STATED EXERCISE: Quote the material below exactly as written, from the first line to the line that holds "downlight('lit ceiling downlight at right, nearest", endpoints included.

DATA:
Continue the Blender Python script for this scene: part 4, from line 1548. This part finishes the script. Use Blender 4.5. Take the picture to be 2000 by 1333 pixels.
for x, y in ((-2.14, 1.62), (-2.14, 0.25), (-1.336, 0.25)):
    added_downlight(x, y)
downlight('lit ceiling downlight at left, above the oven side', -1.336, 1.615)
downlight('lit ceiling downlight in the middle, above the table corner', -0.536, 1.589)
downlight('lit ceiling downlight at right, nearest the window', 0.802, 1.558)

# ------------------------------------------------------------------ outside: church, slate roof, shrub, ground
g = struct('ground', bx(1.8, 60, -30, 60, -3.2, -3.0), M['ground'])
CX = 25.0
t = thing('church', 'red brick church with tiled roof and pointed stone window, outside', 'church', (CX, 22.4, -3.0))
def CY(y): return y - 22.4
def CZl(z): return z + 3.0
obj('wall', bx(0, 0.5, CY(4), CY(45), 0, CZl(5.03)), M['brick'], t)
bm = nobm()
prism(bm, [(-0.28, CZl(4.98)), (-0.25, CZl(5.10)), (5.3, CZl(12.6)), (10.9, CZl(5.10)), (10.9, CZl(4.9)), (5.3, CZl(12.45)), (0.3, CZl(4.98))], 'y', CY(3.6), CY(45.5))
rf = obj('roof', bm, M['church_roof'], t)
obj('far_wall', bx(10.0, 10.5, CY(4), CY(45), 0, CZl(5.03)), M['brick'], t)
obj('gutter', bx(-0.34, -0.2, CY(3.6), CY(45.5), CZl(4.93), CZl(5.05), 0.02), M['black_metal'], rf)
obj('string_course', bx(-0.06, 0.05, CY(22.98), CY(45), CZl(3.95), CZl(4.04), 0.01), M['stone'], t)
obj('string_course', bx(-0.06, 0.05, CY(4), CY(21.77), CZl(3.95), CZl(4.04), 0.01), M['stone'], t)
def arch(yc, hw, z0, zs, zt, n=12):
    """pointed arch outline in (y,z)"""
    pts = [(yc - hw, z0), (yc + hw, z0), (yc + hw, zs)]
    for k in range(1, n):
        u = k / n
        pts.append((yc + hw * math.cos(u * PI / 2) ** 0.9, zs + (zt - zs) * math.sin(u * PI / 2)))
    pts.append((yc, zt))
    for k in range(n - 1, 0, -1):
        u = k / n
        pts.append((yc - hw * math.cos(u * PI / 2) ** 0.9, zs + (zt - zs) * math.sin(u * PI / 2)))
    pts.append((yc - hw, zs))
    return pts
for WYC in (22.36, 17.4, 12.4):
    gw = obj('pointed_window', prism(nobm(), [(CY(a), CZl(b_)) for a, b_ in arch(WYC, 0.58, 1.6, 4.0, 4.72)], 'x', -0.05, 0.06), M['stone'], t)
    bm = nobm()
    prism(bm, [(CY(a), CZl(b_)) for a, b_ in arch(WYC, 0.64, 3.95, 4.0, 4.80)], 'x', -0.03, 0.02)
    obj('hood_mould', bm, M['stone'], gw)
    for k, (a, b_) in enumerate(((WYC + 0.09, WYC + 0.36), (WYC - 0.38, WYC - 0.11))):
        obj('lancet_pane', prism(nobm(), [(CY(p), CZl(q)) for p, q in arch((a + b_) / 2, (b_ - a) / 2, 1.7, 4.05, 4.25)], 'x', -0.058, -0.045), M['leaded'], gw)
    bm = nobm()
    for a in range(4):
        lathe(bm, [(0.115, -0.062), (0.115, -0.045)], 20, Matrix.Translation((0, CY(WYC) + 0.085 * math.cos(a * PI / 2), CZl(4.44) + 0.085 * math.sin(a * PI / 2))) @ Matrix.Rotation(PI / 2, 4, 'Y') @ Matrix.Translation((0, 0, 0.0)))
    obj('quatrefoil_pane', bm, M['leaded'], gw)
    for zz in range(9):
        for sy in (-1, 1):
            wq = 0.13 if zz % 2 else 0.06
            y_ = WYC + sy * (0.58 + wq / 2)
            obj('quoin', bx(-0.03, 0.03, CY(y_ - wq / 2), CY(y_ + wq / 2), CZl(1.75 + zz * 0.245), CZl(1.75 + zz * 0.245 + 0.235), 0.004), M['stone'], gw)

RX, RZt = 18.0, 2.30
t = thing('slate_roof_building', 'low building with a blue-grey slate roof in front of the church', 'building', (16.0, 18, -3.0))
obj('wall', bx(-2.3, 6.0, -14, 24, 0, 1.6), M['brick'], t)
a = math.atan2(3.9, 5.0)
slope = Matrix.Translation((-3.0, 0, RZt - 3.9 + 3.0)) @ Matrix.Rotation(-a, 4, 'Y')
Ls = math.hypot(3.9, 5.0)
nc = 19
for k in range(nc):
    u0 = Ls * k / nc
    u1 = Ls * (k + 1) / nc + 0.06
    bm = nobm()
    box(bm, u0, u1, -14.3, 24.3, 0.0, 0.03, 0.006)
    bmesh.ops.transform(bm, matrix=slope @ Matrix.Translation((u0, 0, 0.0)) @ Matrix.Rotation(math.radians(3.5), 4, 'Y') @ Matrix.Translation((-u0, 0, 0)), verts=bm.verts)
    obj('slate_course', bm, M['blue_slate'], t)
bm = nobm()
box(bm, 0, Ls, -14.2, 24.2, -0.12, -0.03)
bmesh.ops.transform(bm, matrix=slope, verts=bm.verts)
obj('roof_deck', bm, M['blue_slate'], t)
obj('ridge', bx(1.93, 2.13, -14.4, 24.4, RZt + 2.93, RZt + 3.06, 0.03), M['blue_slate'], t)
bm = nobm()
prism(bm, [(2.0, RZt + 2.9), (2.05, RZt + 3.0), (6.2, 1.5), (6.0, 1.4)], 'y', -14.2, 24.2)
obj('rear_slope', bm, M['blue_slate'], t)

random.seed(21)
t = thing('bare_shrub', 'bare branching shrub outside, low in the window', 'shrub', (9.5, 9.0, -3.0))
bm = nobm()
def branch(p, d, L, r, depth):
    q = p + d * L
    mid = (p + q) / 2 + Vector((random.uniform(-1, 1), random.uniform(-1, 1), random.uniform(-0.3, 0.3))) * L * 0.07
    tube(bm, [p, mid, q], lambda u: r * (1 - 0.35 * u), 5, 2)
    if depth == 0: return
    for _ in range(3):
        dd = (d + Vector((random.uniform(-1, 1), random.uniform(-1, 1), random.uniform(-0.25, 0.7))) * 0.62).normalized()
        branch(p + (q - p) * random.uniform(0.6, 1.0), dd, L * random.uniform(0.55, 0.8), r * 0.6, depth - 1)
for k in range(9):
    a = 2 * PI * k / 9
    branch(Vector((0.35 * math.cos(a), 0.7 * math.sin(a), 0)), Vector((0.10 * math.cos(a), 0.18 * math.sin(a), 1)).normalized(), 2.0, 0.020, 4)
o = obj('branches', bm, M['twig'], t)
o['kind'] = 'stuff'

THE COMPLETED TASK:
Continue the Blender Python script for this scene: part 4, from line 1548. This part finishes the script. Use Blender 4.5. Take the picture to be 2000 by 1333 pixels.
for x, y in ((-2.14, 1.62), (-2.14, 0.25), (-1.336, 0.25)):
    added_downlight(x, y)
downlight('lit ceiling downlight at left, above the oven side', -1.336, 1.615)
downlight('lit ceiling downlight in the middle, above the table corner', -0.536, 1.589)
downlight('lit ceiling downlight at right, nearest the window', 0.802, 1.558)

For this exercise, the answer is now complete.